▸ **Work to be completed**:
Reproduce all of the material word for word.
-*-*-
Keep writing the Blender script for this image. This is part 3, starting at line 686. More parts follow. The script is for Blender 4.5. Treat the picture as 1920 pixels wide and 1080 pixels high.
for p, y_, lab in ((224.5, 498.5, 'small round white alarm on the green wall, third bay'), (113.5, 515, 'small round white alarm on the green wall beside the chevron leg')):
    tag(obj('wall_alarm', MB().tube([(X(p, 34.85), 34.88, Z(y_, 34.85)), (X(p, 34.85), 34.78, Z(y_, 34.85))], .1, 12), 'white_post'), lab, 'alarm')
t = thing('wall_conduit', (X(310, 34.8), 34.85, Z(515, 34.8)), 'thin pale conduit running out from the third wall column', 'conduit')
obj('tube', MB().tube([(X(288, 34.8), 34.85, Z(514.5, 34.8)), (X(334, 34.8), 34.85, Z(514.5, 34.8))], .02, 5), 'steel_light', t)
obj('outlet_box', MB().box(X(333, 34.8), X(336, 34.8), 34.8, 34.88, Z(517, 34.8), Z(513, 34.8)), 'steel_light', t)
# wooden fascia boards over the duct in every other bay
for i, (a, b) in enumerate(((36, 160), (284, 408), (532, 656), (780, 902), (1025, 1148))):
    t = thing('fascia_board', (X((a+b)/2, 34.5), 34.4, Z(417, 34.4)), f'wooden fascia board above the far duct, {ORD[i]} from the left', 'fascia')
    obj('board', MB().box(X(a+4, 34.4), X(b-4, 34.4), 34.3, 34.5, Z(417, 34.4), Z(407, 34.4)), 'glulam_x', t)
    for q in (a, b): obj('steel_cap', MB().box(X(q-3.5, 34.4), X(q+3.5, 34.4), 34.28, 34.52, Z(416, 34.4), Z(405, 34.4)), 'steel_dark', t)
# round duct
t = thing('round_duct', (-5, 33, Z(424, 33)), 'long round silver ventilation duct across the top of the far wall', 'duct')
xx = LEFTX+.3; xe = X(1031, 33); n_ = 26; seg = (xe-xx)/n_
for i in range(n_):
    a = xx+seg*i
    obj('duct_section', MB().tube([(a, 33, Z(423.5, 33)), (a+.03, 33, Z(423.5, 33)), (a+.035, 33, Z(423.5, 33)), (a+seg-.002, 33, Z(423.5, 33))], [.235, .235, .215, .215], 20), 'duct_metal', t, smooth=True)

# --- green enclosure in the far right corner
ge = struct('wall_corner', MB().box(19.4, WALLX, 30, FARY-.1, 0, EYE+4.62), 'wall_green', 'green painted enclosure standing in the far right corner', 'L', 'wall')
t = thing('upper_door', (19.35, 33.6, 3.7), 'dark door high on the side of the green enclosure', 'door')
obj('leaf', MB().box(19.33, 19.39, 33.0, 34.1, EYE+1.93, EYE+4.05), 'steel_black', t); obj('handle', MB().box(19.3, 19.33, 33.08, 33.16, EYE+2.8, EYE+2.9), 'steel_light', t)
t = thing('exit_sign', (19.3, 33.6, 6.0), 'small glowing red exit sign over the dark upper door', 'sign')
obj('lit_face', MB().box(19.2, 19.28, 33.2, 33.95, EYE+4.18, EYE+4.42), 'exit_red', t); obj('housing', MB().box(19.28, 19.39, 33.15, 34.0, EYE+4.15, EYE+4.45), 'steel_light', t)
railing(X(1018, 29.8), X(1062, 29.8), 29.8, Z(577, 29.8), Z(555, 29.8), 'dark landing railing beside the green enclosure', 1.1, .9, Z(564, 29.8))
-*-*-
▸ **In response**:
Keep writing the Blender script for this image. This is part 3, starting at line 686. More parts follow. The script is for Blender 4.5. Treat the picture as 1920 pixels wide and 1080 pixels high.
for p, y_, lab in ((224.5, 498.5, 'small round white alarm on the green wall, third bay'), (113.5, 515, 'small round white alarm on the green wall beside the chevron leg')):
    tag(obj('wall_alarm', MB().tube([(X(p, 34.85), 34.88, Z(y_, 34.85)), (X(p, 34.85), 34.78, Z(y_, 34.85))], .1, 12), 'white_post'), lab, 'alarm')
t = thing('wall_conduit', (X(310, 34.8), 34.85, Z(515, 34.8)), 'thin pale conduit running out from the third wall column', 'conduit')
obj('tube', MB().tube([(X(288, 34.8), 34.85, Z(514.5, 34.8)), (X(334, 34.8), 34.85, Z(514.5, 34.8))], .02, 5), 'steel_light', t)
obj('outlet_box', MB().box(X(333, 34.8), X(336, 34.8), 34.8, 34.88, Z(517, 34.8), Z(513, 34.8)), 'steel_light', t)
# wooden fascia boards over the duct in every other bay
for i, (a, b) in enumerate(((36, 160), (284, 408), (532, 656), (780, 902), (1025, 1148))):
    t = thing('fascia_board', (X((a+b)/2, 34.5), 34.4, Z(417, 34.4)), f'wooden fascia board above the far duct, {ORD[i]} from the left', 'fascia')
    obj('board', MB().box(X(a+4, 34.4), X(b-4, 34.4), 34.3, 34.5, Z(417, 34.4), Z(407, 34.4)), 'glulam_x', t)
    for q in (a, b): obj('steel_cap', MB().box(X(q-3.5, 34.4), X(q+3.5, 34.4), 34.28, 34.52, Z(416, 34.4), Z(405, 34.4)), 'steel_dark', t)
# round duct
t = thing('round_duct', (-5, 33, Z(424, 33)), 'long round silver ventilation duct across the top of the far wall', 'duct')
xx = LEFTX+.3; xe = X(1031, 33); n_ = 26; seg = (xe-xx)/n_
for i in range(n_):
    a = xx+seg*i
    obj('duct_section', MB().tube([(a, 33, Z(423.5, 33)), (a+.03, 33, Z(423.5, 33)), (a+.035, 33, Z(423.5, 33)), (a+seg-.002, 33, Z(423.5, 33))], [.235, .235, .215, .215], 20), 'duct_metal', t, smooth=True)

# --- green enclosure in the far right corner
ge = struct('wall_corner', MB().box(19.4, WALLX, 30, FARY-.1, 0, EYE+4.62), 'wall_green', 'green painted enclosure standing in the far right corner', 'L', 'wall')
t = thing('upper_door', (19.35, 33.6, 3.7), 'dark door high on the side of the green enclosure', 'door')
obj('leaf', MB().box(19.33, 19.39, 33.0, 34.1, EYE+1.93, EYE+4.05), 'steel_black', t); obj('handle', MB().box(19.3, 19.33, 33.08, 33.16, EYE+2.8, EYE+2.9), 'steel_light', t)
t = thing('exit_sign', (19.3, 33.6, 6.0), 'small glowing red exit sign over the dark upper door', 'sign')
obj('lit_face', MB().box(19.2, 19.28, 33.2, 33.95, EYE+4.18, EYE+4.42), 'exit_red', t); obj('housing', MB().box(19.28, 19.39, 33.15, 34.0, EYE+4.15, EYE+4.45), 'steel_light', t)
railing(X(1018, 29.8), X(1062, 29.8), 29.8, Z(577, 29.8), Z(555, 29.8), 'dark landing railing beside the green enclosure', 1.1, .9, Z(564, 29.8))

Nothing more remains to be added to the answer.